— DESCRIPTION OF THE TASK —
Print the listing below exactly.

— DATA PROVIDED —
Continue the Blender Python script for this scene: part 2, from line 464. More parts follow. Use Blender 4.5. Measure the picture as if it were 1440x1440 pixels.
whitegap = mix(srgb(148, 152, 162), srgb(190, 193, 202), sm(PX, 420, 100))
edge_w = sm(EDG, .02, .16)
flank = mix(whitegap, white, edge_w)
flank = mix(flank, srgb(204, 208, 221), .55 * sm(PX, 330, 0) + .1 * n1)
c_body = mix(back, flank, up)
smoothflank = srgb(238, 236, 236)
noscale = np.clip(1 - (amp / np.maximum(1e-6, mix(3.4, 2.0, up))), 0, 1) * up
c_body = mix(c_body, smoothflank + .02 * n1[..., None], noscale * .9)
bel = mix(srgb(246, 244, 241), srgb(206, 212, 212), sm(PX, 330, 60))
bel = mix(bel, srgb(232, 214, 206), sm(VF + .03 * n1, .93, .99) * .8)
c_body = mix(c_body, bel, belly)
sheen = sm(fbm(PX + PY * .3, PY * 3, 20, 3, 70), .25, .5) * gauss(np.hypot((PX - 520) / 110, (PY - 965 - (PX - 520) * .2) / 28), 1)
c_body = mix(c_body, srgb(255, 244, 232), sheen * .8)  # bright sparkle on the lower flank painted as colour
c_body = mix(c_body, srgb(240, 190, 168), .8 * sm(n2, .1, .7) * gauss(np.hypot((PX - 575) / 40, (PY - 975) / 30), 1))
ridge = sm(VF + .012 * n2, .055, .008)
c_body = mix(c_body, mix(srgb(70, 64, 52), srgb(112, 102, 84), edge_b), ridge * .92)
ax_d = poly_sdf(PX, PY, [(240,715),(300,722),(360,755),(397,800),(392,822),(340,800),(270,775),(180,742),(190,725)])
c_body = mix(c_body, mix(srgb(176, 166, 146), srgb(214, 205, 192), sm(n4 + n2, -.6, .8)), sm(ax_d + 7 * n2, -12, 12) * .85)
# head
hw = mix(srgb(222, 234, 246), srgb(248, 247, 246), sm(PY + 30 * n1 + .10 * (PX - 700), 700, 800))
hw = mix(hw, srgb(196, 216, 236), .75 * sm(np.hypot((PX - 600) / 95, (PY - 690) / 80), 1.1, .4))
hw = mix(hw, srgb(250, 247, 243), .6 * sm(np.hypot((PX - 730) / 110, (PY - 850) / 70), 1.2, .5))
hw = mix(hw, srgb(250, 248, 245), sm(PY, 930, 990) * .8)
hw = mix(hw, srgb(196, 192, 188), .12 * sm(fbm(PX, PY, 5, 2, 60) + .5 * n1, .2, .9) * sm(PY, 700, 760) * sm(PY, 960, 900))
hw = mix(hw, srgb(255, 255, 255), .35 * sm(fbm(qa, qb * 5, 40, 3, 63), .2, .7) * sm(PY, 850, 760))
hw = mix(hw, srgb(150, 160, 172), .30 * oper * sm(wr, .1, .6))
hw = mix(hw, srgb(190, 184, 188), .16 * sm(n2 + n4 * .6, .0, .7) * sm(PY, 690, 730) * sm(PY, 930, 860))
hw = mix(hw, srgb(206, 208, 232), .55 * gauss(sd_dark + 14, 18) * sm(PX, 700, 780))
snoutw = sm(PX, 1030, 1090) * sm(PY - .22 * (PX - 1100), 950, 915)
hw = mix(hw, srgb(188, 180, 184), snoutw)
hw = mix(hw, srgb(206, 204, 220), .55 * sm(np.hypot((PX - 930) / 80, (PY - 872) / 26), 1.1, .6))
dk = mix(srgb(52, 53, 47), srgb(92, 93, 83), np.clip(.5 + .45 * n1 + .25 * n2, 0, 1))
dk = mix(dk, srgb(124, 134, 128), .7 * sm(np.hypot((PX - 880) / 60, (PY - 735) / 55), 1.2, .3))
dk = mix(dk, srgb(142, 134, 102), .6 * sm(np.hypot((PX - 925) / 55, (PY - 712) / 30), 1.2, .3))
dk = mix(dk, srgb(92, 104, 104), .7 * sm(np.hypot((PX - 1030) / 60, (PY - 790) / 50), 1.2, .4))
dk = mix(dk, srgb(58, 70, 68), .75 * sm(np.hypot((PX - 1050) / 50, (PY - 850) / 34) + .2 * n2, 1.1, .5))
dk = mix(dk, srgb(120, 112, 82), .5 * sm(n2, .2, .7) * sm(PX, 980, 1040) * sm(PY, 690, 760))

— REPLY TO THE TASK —
Continue the Blender Python script for this scene: part 2, from line 464. More parts follow. Use Blender 4.5. Measure the picture as if it were 1440x1440 pixels.
whitegap = mix(srgb(148, 152, 162), srgb(190, 193, 202), sm(PX, 420, 100))
edge_w = sm(EDG, .02, .16)
flank = mix(whitegap, white, edge_w)
flank = mix(flank, srgb(204, 208, 221), .55 * sm(PX, 330, 0) + .1 * n1)
c_body = mix(back, flank, up)
smoothflank = srgb(238, 236, 236)
noscale = np.clip(1 - (amp / np.maximum(1e-6, mix(3.4, 2.0, up))), 0, 1) * up
c_body = mix(c_body, smoothflank + .02 * n1[..., None], noscale * .9)
bel = mix(srgb(246, 244, 241), srgb(206, 212, 212), sm(PX, 330, 60))
bel = mix(bel, srgb(232, 214, 206), sm(VF + .03 * n1, .93, .99) * .8)
c_body = mix(c_body, bel, belly)
sheen = sm(fbm(PX + PY * .3, PY * 3, 20, 3, 70), .25, .5) * gauss(np.hypot((PX - 520) / 110, (PY - 965 - (PX - 520) * .2) / 28), 1)
c_body = mix(c_body, srgb(255, 244, 232), sheen * .8)  # bright sparkle on the lower flank painted as colour
c_body = mix(c_body, srgb(240, 190, 168), .8 * sm(n2, .1, .7) * gauss(np.hypot((PX - 575) / 40, (PY - 975) / 30), 1))
ridge = sm(VF + .012 * n2, .055, .008)
c_body = mix(c_body, mix(srgb(70, 64, 52), srgb(112, 102, 84), edge_b), ridge * .92)
ax_d = poly_sdf(PX, PY, [(240,715),(300,722),(360,755),(397,800),(392,822),(340,800),(270,775),(180,742),(190,725)])
c_body = mix(c_body, mix(srgb(176, 166, 146), srgb(214, 205, 192), sm(n4 + n2, -.6, .8)), sm(ax_d + 7 * n2, -12, 12) * .85)
# head
hw = mix(srgb(222, 234, 246), srgb(248, 247, 246), sm(PY + 30 * n1 + .10 * (PX - 700), 700, 800))
hw = mix(hw, srgb(196, 216, 236), .75 * sm(np.hypot((PX - 600) / 95, (PY - 690) / 80), 1.1, .4))
hw = mix(hw, srgb(250, 247, 243), .6 * sm(np.hypot((PX - 730) / 110, (PY - 850) / 70), 1.2, .5))
hw = mix(hw, srgb(250, 248, 245), sm(PY, 930, 990) * .8)
hw = mix(hw, srgb(196, 192, 188), .12 * sm(fbm(PX, PY, 5, 2, 60) + .5 * n1, .2, .9) * sm(PY, 700, 760) * sm(PY, 960, 900))
hw = mix(hw, srgb(255, 255, 255), .35 * sm(fbm(qa, qb * 5, 40, 3, 63), .2, .7) * sm(PY, 850, 760))
hw = mix(hw, srgb(150, 160, 172), .30 * oper * sm(wr, .1, .6))
hw = mix(hw, srgb(190, 184, 188), .16 * sm(n2 + n4 * .6, .0, .7) * sm(PY, 690, 730) * sm(PY, 930, 860))
hw = mix(hw, srgb(206, 208, 232), .55 * gauss(sd_dark + 14, 18) * sm(PX, 700, 780))
snoutw = sm(PX, 1030, 1090) * sm(PY - .22 * (PX - 1100), 950, 915)
hw = mix(hw, srgb(188, 180, 184), snoutw)
hw = mix(hw, srgb(206, 204, 220), .55 * sm(np.hypot((PX - 930) / 80, (PY - 872) / 26), 1.1, .6))
dk = mix(srgb(52, 53, 47), srgb(92, 93, 83), np.clip(.5 + .45 * n1 + .25 * n2, 0, 1))
dk = mix(dk, srgb(124, 134, 128), .7 * sm(np.hypot((PX - 880) / 60, (PY - 735) / 55), 1.2, .3))
dk = mix(dk, srgb(142, 134, 102), .6 * sm(np.hypot((PX - 925) / 55, (PY - 712) / 30), 1.2, .3))
dk = mix(dk, srgb(92, 104, 104), .7 * sm(np.hypot((PX - 1030) / 60, (PY - 790) / 50), 1.2, .4))
dk = mix(dk, srgb(58, 70, 68), .75 * sm(np.hypot((PX - 1050) / 50, (PY - 850) / 34) + .2 * n2, 1.1, .5))
dk = mix(dk, srgb(120, 112, 82), .5 * sm(n2, .2, .7) * sm(PX, 980, 1040) * sm(PY, 690, 760))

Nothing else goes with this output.